The Wrong Way to Photograph Wildlife

If there’s one thing everyone – photographer or not – should know about wild animals, it’s “keep your distance”. This rule goes double when the animal is eating, and triple when their young are nearby. These are the most vulnerable times for an animal, and they will fiercely defend themselves and their food/babies from any swaggering intruder. Case in point: in this clip, taken in the Scottish highlands by videographer Johno Verity, sports photographer Dan Milner tries to photograph a stag deer from about three feet away, and gets a lensful of antler for his audacity:

I suppose the temptation of getting a wide-angle closeup of such a wild beast was too much to resist, but this is exactly the reason that telephoto lenses were invented (well, at least ONE of the reasons).
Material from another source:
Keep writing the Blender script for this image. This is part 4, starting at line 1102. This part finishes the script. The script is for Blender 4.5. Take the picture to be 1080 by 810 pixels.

He probably could have stayed inside the car and got his shot, but in our smug sense of human dominance, we can often forget just how dangerous animals really are; they can seriously and even fatally injure a person without hesitation.

Always stay a safe distance from wild animals, and never taunt them the way Milner does at the beginning of the video. They may not understand your words, but they can probably tell you’re trying to mess with them, and they won’t appreciate it. Luckily for Milner, the stag only wanted to warn him – it bucked him and then retreated, and he made it out of there with nothing but a bloody cut on his nose.

wildlife photography

In case you’re trying to decipher his equipment, you’re not crazy – that is a Nikon lens mounted on a Canon body. To be precise, it’s a Canon 1D (can’t make out which version) with a Nikon 14-24mm f/2.8 lens (aka, the opposite of a wildlife lens). According to Milner’s blog, though, the lens actually survived the incident, which is a pretty good endorsement for Nikon’s build quality.